“Podunk” attracts the visitor with a sign of a Parisian style table on its outside wall. The door opens heavily, although a welcoming italic “Open” is written on it. Inside “Podunk”, a lamp shines on a wooden desk next to the door and a paper sign states: “Staff only”.

Two elderly women sit at one of two white garden desks, one of them on a bench, the other on a chair. They chat slowly and quietly. One woman wears a huntsman’s hat, decorated with a bright blue feather. Her skirt has a print like dotted paint. The other one is dressed in dark colors, has grey and short hair, and a lower voice than her friend.

Going deeper inside, a young woman stands up and welcomes me. She wears a green cap and a 80s sport jacket. On her table she has a tablet with a teapot and a cup. All of these items are green. The woman lifts herself from the table and calls for the waitress, who is presumably a relative. The waitress hurries to come from the back kitchenette. It is easy to imagine her as a countryside-landlord serving beer, pretzels, and pork, but pink framed glasses in her face disturb that picture slightly. I am standing at her service desk, which is a huge dining table.

Thereon, a three-stock-vitrine presents so many teapots, that some are lined up on top.

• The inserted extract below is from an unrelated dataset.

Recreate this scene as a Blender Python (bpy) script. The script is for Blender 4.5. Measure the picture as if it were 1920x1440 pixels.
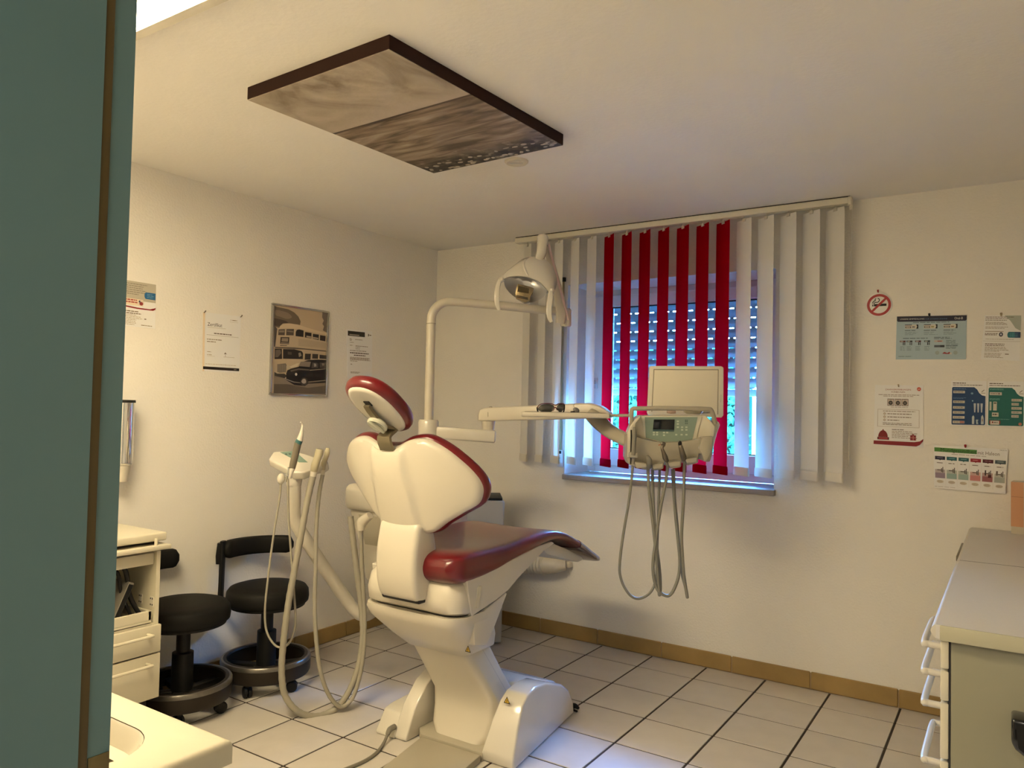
import bpy, bmesh, math, random
from mathutils import Vector, Matrix
random.seed(7)
for _o in list(bpy.data.objects): bpy.data.objects.remove(_o)
SC = bpy.context.scene
COL = SC.collection

# ---------------------------------------------------------------- camera
CAM = Vector((3.38133, -4.15514, 1.41))
FPX = 1427.22
R_ = Vector((0.83578489, 0.54864084, 0.02137404))
U_ = Vector((-0.00104026, -0.03734625, 0.99930184))
F_ = Vector((-0.54905605, 0.83522361, 0.0306427))
cd = bpy.data.cameras.new('camera')
cam = bpy.data.objects.new('camera', cd); COL.objects.link(cam)
cam.matrix_world = Matrix(((R_.x, U_.x, -F_.x, CAM.x), (R_.y, U_.y, -F_.y, CAM.y), (R_.z, U_.z, -F_.z, CAM.z), (0, 0, 0, 1)))
cd.sensor_width = 36; cd.lens = FPX * 36 / 1920; cd.clip_start = 0.05
SC.camera = cam

# ---------------------------------------------------------------- colour management, world, lights
SC.view_settings.view_transform = 'Standard'
SC.view_settings.look = 'None'
SC.view_settings.gamma = 1
SC.view_settings.use_curve_mapping = False
SC.view_settings.exposure = 0.12
LAMP_STRENGTH = 33
LAMP_COLOR = (1.0, 0.82, 0.51)
SKY_STRENGTH = 250.0
SKY_COLOR = (0.40, 0.68, 1.0)
w = bpy.data.worlds.new('daylight'); SC.world = w; w.use_nodes = True
wn = w.node_tree.nodes; wl = w.node_tree.links; wn.clear()
wo = wn.new('ShaderNodeOutputWorld'); wb = wn.new('ShaderNodeBackground')
wt = wn.new('ShaderNodeTexCoord'); ws = wn.new('ShaderNodeSeparateXYZ'); wr = wn.new('ShaderNodeValToRGB')
wr.color_ramp.elements[0].position = 0.0; wr.color_ramp.elements[0].color = (0.15, 0.50, 1.0, 1)
wr.color_ramp.elements[1].position = 0.7; wr.color_ramp.elements[1].color = (0.07, 0.29, 1.0, 1)
wl.new(wt.outputs['Generated'], ws.inputs[0]); wl.new(ws.outputs['Z'], wr.inputs[0])
wl.new(wr.outputs[0], wb.inputs[0]); wb.inputs[1].default_value = SKY_STRENGTH
wl.new(wb.outputs[0], wo.inputs[0])
def area_light(name, loc, rot, sx, sy, energy, color, portal=False):
    l = bpy.data.lights.new(name, 'AREA'); l.shape = 'RECTANGLE'; l.size = sx; l.size_y = sy
    l.energy = energy; l.color = color
    o = bpy.data.objects.new(name, l); COL.objects.link(o); o.location = loc; o.rotation_euler = rot
    if portal: l.cycles.is_portal = True
    return o
area_light('window_portal', (1.69, 0.36, 1.33), (math.radians(-90), 0, 0), 1.0, 0.40, 1, (1, 1, 1), True)

area_light('corridor_fill', (3.1, -5.1, 2.45), (0, 0, 0), .6, .6, 24, (1.0, .93, .82))  # unseen fill light added behind the camera to brighten the teal jamb

# ---------------------------------------------------------------- pixel helpers (1920x1440 frame)
def ray(px, py): return R_ * ((px - 960) / FPX) - U_ * ((py - 720) / FPX) + F_
def dp(px, py, d): return CAM + ray(px, py) * d
def pl(px, py, ax, v):
    d = ray(px, py); return CAM + d * ((v - CAM[ax]) / d[ax])
class Frame:
    """vertical plane through a point, turned by yaw; u to the right, v up, n towards the room's viewer side"""
    def __init__(self, px, py, d, yaw=0.5815, tilt=0.0):
        self.o = dp(px, py, d)
        self.u = Vector((math.cos(yaw), math.sin(yaw), 0)); n = Vector((math.sin(yaw), -math.cos(yaw), 0))
        z = Vector((0, 0, 1))
        self.v = z * math.cos(tilt) - n * math.sin(tilt); self.n = n * math.cos(tilt) + z * math.sin(tilt)
        m = Matrix.Identity(4)
        for i in range(3): m[i][0] = self.u[i]; m[i][1] = self.v[i]; m[i][2] = self.n[i]; m[i][3] = self.o[i]
        self.m = m
    def at(self, px, py, out=0.0):
        d = ray(px, py); o = self.o + self.n * out
        p = CAM + d * ((o - CAM).dot(self.n) / d.dot(self.n)); q = p - self.o
        return (q.dot(self.u), q.dot(self.v))
    def pts(self, L, out=0.0): return [self.at(x, y, out) for x, y in L]
    def w(self, px, py, out=0.0):
        u, v = self.at(px, py, out); return self.o + self.u * u + self.v * v + self.n * out

# ---------------------------------------------------------------- materials
def srgb(h):
    if isinstance(h, str):
        h = h.lstrip('#'); c = [int(h[i:i + 2], 16) / 255 for i in (0, 2, 4)]
        return tuple(x / 12.92 if x <= .04045 else ((x + .055) / 1.055) ** 2.4 for x in c)
    return tuple(h)
MATS = {}
def mat(name, color, rough=.5, metal=0, bump=0, bscale=200, var=.04, vscale=6, coat=0, spec=.5):
    if name in MATS: return MATS[name]
    m = bpy.data.materials.new(name); m.use_nodes = True
    n = m.node_tree.nodes; l = m.node_tree.links; b = n['Principled BSDF']
    c = srgb(color)
    tc = n.new('ShaderNodeTexCoord'); nz = n.new('ShaderNodeTexNoise'); nz.inputs['Scale'].default_value = vscale
    nz.inputs['Detail'].default_value = 3
    l.new(tc.outputs['Object'], nz.inputs['Vector'])
    mx = n.new('ShaderNodeMixRGB')
    mx.inputs[1].default_value = tuple(max(0, x * (1 - var)) for x in c) + (1,)
    mx.inputs[2].default_value = tuple(min(1, x * (1 + var)) for x in c) + (1,)
    l.new(nz.outputs['Fac'], mx.inputs[0]); l.new(mx.outputs[0], b.inputs['Base Color'])
    b.inputs['Roughness'].default_value = rough; b.inputs['Metallic'].default_value = metal
    b.inputs['Coat Weight'].default_value = coat; b.inputs['Coat Roughness'].default_value = .08
    b.inputs['Specular IOR Level'].default_value = spec
    if bump:
        n2 = n.new('ShaderNodeTexNoise'); n2.inputs['Scale'].default_value = bscale; n2.inputs['Detail'].default_value = 4
        l.new(tc.outputs['Object'], n2.inputs['Vector'])
        bp = n.new('ShaderNodeBump'); bp.inputs['Strength'].default_value = bump; bp.inputs['Distance'].default_value = .01
        l.new(n2.outputs['Fac'], bp.inputs['Height']); l.new(bp.outputs[0], b.inputs['Normal'])
    MATS[name] = m
    return m
def emis(name, color, strength):
    m = bpy.data.materials.new(name); m.use_nodes = True
    n = m.node_tree.nodes; l = m.node_tree.links; n.clear()
    o = n.new('ShaderNodeOutputMaterial'); e = n.new('ShaderNodeEmission')
    e.inputs[0].default_value = tuple(color) + (1,); e.inputs[1].default_value = strength
    l.new(e.outputs[0], o.inputs[0]); return m
def glass(name, tint=(.96, .99, .98), gloss=.06, rough=.02):
    m = bpy.data.materials.new(name); m.use_nodes = True
    n = m.node_tree.nodes; l = m.node_tree.links; n.clear()
    o = n.new('ShaderNodeOutputMaterial'); t = n.new('ShaderNodeBsdfTransparent'); g = n.new('ShaderNodeBsdfGlossy')
    t.inputs[0].default_value = tint + (1,); g.inputs['Roughness'].default_value = rough
    f = n.new('ShaderNodeFresnel'); f.inputs[0].default_value = 1.45
    mx = n.new('ShaderNodeMixShader'); l.new(f.outputs[0], mx.inputs[0]); l.new(t.outputs[0], mx.inputs[1]); l.new(g.outputs[0], mx.inputs[2])
    l.new(mx.outputs[0], o.inputs[0]); return m
def fabric(name, color, trans):
    m = bpy.data.materials.new(name); m.use_nodes = True
    n = m.node_tree.nodes; l = m.node_tree.links; n.clear()
    o = n.new('ShaderNodeOutputMaterial'); d = n.new('ShaderNodeBsdfDiffuse'); t = n.new('ShaderNodeBsdfTranslucent')
    c = srgb(color)
    tc = n.new('ShaderNodeTexCoord'); wv = n.new('ShaderNodeTexNoise'); wv.inputs['Scale'].default_value = 900
    l.new(tc.outputs['Object'], wv.inputs['Vector'])
    mc = n.new('ShaderNodeMixRGB'); mc.inputs[1].default_value = tuple(x * .93 for x in c) + (1,); mc.inputs[2].default_value = c + (1,)
    l.new(wv.outputs['Fac'], mc.inputs[0]); l.new(mc.outputs[0], d.inputs[0]); l.new(mc.outputs[0], t.inputs[0])
    mx = n.new('ShaderNodeMixShader'); mx.inputs[0].default_value = trans
    l.new(d.outputs[0], mx.inputs[1]); l.new(t.outputs[0], mx.inputs[2]); l.new(mx.outputs[0], o.inputs[0])
    return m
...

And I ask the waitress, “Do you have coffee?” She replies, “No, this is a teahouse, but wouldn’t you like a tea instead? They are really good,” and smiles so warm-heartedly, that I couldn’t run out of her teahouse. I skim the menu, which offers about twenty tastes, and decide upon a Ginger Lemon Tea, iced please. That drink will cost me $8. An incredible price, as I am not very thirsty. This teahouse visit and this iced tea are just a task on writing colorfully. My professor issued the task 20 minutes ago in our Reporting Downtown Class, to be started immediately in the Journalism Department’s neighborhood.

I sit down on a garden desk ensemble, and the young woman replaces herself opposite at her table. Piano music is playing from a record player, placed in a suitcase. Two bookshelves stand aside my bench. The clock in “Podunk” runs five minutes ahead. The teahouse should be called a tearoom, as it is just flat-size. A cadastral map of Cooper Square, a wide format painting of four sheep, and nine canvases with newspaper shavings are shown on the wall.

The waitress serves a glass for pickling, but neither cucumbers, beans, nor peas are served. She puts the iced tea on the table. That massive drink weighs almost a kilogram. Ginger slices, grapes, and ice swim inside, a spoon and a straw stretch outside. It tastes mild, spicy just in the outflow.

“Podunk’s” door opens and a woman, presumably in her 60s, comes in. The waitress hastens from the back and asks, “Is this Lorry?” She welcomes Lorry, and the ladies talk about Pope Francis in town, Obama in town and the storm forecasts – for them, definitely too much at once. They sit down apart, and I wish I could note down more on Lorry’s visit in my notebook while I coping with my massive iced tea and the clock, which reminds me steadily on the task’s time limit of 45 minutes outside the class room, and which fosters the hurry by running five minutes apart. I drink as fast as I can, leave the grapes inside the pickling glass, and don’t wait for the check to be brought but instead pay cash at the service desk. Leaving “Podunk”, the door opens heavy as it did initially but now Lorry sits at the “Staff only” table.

This story is part of my Reporting Downtown Class of September 30th. I received feedback and rewrote the story. Some (German) readers might find a definition of “Podunk” helpful. “Podunk” is a name for a hypothetical insignificant town. In German, we call such places Hintertupfingen.